The South Asian ferrous scrap index was marked by uncertainty and cautious activity today. In India, discrepancies between bids and offers have led to limited interest in imported scrap, with buyers favouring domestic materials. Pakistan faced a similar slowdown, driven by cash flow challenges and rising costs, causing buyers to hold back. Meanwhile, Bangladesh saw an uptick in bulk scrap imports in July, though current buyer activity remained subdued. Turkiye, on the other hand, experienced a notable decline in scrap prices, with market participants facing mixed signals from European and US sellers.

Overview

India: Indian buyers have shown little interest in booking imported scrap due to the ongoing discrepancies between bids and offers. However, recent market developments reveal that several distressed container sales have been concluded for shredded scrap, scheduled to arrive in August, at levels of $390-395/t in the northern region. Despite this, most buyers are still opting for domestic scrap and sponge iron over imported materials.
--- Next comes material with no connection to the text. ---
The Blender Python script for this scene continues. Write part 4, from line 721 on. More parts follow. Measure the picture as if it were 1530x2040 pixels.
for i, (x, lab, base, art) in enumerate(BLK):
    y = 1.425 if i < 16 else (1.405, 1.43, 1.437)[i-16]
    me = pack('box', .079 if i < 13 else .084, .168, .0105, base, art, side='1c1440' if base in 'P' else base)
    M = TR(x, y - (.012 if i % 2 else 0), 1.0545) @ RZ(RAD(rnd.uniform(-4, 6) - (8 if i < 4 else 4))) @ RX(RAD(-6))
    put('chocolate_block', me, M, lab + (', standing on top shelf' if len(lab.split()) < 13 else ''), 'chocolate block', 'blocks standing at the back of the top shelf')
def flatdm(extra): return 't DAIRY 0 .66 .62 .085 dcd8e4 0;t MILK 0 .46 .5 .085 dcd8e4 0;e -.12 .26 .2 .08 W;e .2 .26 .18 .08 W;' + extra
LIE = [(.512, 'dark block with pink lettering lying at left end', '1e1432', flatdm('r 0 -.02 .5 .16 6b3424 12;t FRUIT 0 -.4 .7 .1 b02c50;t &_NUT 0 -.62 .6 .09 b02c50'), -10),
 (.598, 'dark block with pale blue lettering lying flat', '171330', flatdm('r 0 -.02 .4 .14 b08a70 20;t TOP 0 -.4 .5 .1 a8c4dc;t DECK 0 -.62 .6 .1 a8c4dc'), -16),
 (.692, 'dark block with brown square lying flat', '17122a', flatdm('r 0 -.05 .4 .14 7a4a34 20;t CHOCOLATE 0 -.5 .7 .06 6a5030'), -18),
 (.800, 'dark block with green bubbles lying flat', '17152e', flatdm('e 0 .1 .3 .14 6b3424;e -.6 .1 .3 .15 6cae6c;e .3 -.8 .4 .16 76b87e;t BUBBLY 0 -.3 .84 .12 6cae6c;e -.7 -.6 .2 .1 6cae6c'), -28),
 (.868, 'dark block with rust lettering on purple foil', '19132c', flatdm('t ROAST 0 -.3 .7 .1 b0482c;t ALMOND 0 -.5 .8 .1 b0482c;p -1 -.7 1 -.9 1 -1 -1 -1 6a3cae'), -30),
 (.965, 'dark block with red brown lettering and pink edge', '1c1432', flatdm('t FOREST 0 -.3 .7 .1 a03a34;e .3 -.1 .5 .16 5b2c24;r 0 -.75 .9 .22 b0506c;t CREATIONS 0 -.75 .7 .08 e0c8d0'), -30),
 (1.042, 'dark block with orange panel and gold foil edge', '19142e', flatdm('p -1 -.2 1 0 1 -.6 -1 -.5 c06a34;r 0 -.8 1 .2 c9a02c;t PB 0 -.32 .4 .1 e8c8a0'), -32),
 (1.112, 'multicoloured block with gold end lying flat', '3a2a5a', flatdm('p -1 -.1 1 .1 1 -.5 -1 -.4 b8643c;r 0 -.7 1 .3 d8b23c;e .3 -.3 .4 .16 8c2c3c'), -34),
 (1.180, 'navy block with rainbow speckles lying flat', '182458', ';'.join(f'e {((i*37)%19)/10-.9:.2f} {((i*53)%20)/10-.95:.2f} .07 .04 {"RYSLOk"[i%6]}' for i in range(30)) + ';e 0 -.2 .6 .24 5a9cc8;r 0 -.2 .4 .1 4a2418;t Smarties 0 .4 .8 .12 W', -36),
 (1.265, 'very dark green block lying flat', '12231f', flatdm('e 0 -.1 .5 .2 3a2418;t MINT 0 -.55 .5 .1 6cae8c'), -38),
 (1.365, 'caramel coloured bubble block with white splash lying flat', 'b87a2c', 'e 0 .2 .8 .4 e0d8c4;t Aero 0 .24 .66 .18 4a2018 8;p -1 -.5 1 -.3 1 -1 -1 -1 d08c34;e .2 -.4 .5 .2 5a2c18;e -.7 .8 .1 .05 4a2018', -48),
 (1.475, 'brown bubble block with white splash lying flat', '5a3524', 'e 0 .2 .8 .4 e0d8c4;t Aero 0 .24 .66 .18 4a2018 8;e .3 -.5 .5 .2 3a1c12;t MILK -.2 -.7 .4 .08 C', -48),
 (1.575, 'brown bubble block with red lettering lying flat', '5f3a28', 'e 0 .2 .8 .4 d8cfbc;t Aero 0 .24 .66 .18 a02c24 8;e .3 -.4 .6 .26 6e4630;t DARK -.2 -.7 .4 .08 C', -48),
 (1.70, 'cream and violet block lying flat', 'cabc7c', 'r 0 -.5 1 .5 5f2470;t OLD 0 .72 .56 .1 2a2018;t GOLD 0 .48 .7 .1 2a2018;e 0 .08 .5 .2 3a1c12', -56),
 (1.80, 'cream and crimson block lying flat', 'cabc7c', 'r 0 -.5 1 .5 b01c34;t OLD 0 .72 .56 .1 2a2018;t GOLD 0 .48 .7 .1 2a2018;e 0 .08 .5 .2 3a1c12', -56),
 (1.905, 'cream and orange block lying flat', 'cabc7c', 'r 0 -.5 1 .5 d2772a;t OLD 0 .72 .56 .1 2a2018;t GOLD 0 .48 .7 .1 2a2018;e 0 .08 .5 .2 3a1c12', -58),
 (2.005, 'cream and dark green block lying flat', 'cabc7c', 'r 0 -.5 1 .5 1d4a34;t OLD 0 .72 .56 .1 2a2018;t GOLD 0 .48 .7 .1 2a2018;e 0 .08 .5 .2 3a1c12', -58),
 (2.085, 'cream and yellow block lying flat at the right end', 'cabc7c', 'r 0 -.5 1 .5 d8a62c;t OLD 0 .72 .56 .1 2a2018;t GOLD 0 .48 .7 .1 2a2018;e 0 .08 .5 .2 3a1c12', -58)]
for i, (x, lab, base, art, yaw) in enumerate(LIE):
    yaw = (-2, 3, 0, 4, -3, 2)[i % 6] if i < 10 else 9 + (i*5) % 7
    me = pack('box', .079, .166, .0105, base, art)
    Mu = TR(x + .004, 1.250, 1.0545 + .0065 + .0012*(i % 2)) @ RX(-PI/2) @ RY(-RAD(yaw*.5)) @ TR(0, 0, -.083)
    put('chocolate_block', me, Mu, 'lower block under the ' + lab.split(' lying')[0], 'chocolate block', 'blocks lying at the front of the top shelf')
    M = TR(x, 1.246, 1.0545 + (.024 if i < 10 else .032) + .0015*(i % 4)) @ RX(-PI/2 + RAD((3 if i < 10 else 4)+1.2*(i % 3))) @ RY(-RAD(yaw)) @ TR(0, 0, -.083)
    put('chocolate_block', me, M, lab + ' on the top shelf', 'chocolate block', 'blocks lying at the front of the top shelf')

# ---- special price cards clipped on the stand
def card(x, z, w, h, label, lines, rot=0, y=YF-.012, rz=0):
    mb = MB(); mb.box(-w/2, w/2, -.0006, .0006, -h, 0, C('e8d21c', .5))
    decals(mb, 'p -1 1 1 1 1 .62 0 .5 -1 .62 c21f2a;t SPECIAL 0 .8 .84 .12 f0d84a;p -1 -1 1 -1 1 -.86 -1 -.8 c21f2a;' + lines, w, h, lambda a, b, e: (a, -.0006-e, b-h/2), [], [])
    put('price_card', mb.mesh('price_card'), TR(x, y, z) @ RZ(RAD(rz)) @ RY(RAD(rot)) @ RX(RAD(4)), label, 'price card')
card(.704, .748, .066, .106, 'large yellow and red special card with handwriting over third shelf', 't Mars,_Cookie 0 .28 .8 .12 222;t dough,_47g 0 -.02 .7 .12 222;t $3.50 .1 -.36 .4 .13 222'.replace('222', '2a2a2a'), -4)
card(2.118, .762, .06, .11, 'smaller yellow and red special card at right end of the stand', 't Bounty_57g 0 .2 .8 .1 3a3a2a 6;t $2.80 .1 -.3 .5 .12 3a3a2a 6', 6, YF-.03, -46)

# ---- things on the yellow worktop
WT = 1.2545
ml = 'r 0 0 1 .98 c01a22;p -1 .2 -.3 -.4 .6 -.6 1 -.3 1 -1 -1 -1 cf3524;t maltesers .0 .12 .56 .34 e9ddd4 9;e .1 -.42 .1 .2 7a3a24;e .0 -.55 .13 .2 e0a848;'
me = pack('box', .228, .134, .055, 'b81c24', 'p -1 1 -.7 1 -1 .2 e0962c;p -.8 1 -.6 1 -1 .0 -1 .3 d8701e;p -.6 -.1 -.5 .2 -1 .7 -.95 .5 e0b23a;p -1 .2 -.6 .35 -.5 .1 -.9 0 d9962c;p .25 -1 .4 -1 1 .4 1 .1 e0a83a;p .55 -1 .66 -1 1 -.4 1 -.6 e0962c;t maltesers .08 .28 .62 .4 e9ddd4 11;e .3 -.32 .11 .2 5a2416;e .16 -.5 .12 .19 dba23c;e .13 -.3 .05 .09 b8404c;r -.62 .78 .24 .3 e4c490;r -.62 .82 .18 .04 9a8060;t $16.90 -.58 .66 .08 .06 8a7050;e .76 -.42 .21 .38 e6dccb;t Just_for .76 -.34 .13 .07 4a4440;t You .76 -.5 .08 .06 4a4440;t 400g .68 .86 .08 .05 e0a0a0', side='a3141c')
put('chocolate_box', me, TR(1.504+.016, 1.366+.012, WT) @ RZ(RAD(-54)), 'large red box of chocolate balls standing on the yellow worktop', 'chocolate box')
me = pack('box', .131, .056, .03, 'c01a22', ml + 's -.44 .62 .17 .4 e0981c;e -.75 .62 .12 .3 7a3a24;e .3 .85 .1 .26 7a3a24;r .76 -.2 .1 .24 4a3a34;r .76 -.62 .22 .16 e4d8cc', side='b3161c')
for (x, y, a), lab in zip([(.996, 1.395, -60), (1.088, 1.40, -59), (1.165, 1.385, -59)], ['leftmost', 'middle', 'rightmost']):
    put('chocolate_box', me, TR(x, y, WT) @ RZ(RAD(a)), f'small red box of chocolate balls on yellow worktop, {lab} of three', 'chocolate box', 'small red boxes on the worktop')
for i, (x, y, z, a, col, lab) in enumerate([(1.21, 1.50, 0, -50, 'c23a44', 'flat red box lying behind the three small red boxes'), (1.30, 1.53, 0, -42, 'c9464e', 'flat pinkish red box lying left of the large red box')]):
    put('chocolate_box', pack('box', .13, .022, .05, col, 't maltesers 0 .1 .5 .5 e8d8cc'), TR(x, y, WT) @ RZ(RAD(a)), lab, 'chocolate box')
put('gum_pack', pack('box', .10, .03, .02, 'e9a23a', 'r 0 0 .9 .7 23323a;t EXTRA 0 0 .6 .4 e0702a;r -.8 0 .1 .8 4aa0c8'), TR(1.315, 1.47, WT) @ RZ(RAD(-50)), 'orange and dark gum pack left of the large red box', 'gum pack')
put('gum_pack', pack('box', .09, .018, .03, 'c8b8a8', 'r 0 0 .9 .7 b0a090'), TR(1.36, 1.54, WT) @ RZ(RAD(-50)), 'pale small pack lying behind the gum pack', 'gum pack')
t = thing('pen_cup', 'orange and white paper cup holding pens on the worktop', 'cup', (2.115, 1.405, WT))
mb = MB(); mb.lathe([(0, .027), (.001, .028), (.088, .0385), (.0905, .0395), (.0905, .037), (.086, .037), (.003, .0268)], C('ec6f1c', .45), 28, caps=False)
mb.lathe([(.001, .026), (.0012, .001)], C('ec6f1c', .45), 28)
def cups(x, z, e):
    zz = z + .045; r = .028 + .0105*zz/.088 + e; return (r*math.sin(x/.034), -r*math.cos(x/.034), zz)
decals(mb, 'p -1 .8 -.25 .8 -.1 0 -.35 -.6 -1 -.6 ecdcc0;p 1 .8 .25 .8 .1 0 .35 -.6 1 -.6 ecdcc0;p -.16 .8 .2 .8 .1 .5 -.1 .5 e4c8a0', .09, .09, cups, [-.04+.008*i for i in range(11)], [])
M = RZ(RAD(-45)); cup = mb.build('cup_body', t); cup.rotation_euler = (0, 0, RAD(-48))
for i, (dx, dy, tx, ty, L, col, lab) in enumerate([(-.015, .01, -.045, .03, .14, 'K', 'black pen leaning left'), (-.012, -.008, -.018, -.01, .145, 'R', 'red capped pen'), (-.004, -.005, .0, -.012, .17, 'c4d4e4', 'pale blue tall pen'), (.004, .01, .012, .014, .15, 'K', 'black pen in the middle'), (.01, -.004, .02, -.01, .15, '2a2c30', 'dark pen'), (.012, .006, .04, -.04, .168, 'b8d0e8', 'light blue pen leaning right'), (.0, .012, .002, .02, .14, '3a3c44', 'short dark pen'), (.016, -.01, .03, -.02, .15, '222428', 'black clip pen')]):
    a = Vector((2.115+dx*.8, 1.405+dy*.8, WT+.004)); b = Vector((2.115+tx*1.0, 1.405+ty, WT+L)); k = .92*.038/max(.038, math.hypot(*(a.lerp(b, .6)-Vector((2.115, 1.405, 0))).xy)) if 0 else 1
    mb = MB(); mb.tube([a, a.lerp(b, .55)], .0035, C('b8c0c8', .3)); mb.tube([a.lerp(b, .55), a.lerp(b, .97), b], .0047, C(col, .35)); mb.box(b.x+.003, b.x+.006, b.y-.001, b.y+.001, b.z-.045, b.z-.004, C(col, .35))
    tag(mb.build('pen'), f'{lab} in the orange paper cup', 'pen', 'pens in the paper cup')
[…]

A buyer from northern India commented, "There's hardly any work happening, with production levels around 50-60%, relying 25% on sponge iron. The scrap deficit is around 5-10%, but since production is down, it's not having a significant impact. Panic sales continue."

Indicative offers for shredded scrap from the UK/Europe were assessed at $410-415/t CFR Nhava Sheva, a few suppliers were also quoting above $420/t CFR levels. However, there were no takers. HMS (80:20) offers were at $380-385/t CFR.

Pakistan: Pakistan's imported ferrous scrap faced limited demand due to cash flow crunch and a seasonal slowdown, which has reduced profitability and, consequently, production levels. Distress sales were taking place. Offers for shredded scrap from the UK/Europe ranged between $418-425/t CFR Qasim and $415/t for US-origin scrap, but buyers are holding back, anticipating a further drop in prices.

A steel mill official said, "The market is struggling, with production levels down to 60%, no demand, and lack of new government projects. Additionally, operational costs are rising, with electricity costs increasing by PKR 3,000-4,000 monthly, significantly impacting the industry."

Bangladesh: Bangladeshi buyers remained inactive today, with no firm bids or offers reported. However, a market participant noted that last month, approximately 30,000-40,000 t of containerised scrap were imported into Bangladesh, though this figure is yet to be confirmed.

According to BigMint's bulk vessel line-up data, Bangladesh, a key importer of bulk scrap in South Asia, saw a rise in its bulk ferrous scrap imports in July 2024. The country imported a total of 396,639 t, marking a 14% increase from the previous month's 347,268 t. This growth also represents an 8% y-o-y increase compared to July 2023's import volume of 367,769 t.

Market activities are expected to pick up in the coming days as an interim government is anticipated to be formed this week, which could restore business activity to normal levels by the end of this week or early next week.

Turkiye: The Turkish imported ferrous scrap market experienced a significant decline, with prices dropping despite steady collection costs in Europe and a stronger euro. Offers for US-origin bulk HMS (80:20) was assessed at $381/t CFR, down by $6/t from the previous day. A Marmara mill reportedly secured an EU-origin deal at $376/t CFR for HMS (80:20), although many in the market felt this price might not be sustainable due to high collection costs in Europe. However, similar prices were still considered repeatable by other sources. The Baltic region also saw aggressive offers, while the US market remained relatively stable with some downward pressure. Overall, the market faced mixed signals, with European recyclers under pressure but still managing to push deals through.

Price assessments

India: UK-origin shredded scrap indicatives were assessed at $415/t CFR Nhava Sheva, down by $2/t d-o-d.

Pakistan: UK-origin shredded indicatives were assessed at $420/t CFR Qasim, down by $6/t d-o-d.

Turkiye: US-origin HMS (80:20) bulk prices were assessed at $381/t CFR Turkiye, down by $6/t d-o-d.